Faking Origins: Imitating China in Eighteenth-Century English Literature

Visiting Scholar Talks

Nov 30, 2022 | 11:00 AM

Common Room (#136), 2 Divinity Avenue, Cambridge, MA,

Speaker

Jane Lim | Associate Professor, Department of English Language and Literature, Seoul National University; HYI Visiting Scholar, 2022-23

Chair/Discussant

Deidre Shauna Lynch | Harvard College Professor; Ernest Bernbaum Professor of Literature, Harvard University

Co-sponsored with the Fairbank Center for Chinese Studies

In-person talk – Seating is limited. Masks are required for all audience members.

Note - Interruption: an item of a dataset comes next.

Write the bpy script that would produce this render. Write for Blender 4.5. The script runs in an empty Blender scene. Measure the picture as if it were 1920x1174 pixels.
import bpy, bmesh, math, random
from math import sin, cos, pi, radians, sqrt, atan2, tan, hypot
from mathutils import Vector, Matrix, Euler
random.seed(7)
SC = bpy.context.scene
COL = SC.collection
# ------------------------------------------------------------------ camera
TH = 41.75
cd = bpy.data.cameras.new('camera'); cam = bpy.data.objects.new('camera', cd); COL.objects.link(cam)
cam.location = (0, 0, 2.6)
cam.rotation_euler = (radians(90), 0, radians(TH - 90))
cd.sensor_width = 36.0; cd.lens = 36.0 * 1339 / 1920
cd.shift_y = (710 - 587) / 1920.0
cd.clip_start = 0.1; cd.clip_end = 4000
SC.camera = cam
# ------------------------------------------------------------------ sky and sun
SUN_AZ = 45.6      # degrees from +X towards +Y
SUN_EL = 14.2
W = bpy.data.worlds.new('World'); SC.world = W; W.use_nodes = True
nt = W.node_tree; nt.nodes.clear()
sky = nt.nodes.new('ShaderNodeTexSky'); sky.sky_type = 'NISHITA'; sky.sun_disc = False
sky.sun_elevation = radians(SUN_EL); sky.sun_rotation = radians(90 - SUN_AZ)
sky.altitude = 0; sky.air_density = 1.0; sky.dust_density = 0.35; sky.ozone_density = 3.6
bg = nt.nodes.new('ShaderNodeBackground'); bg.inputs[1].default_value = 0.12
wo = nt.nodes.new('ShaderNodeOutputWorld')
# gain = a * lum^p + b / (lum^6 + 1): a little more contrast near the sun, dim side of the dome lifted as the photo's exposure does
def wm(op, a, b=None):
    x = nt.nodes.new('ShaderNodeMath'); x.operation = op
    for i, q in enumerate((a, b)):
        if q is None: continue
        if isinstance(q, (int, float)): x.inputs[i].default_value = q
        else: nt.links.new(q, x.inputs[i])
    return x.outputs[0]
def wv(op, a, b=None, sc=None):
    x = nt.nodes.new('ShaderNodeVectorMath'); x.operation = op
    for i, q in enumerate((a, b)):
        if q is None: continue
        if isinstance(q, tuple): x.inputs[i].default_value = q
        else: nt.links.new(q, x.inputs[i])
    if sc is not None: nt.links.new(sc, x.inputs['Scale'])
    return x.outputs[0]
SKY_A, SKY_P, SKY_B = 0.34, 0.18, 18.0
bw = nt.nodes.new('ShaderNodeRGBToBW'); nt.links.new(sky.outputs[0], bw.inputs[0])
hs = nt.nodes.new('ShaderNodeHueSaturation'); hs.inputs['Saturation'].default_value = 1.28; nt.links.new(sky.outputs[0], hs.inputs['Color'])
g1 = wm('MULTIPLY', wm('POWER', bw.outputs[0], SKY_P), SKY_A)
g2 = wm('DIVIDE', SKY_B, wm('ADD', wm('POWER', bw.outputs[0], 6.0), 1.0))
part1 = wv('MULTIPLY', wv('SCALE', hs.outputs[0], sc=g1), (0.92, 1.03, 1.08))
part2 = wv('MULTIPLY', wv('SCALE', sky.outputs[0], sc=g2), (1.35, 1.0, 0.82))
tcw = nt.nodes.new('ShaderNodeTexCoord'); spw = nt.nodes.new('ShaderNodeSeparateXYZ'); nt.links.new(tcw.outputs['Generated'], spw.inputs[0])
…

In this talk, I attend to the imaginary narrative traffic between Britain and China in the long eighteenth century with specific attention to pseudo narratives that display the cultural penchant for pretending, posing, and counterfeiting textual origins. George Psalmanazar was a European impostor who pretended to be a native of Formosa, or modern-day Taiwan. His publication of An Historical and Geographical Description of Formosa (1704), replete with Oriental fantasy that was “not-quite-China, not-quite-Japan, but at the same time not quite not China or Japan,” celebrates, appropriates, and imitates what must be real or imaginary about East Asia. His fake biography, or pseudo ethnography, helps the English readers envision a community different from their own that in turn demarcates boundaries of the English religion, cultural values, and the novel form. By examining how England actively reimagined and reinvented China as both an antithesis and model of English prose fiction, I attempt to reconsider the history of the English novel as translational and transnational.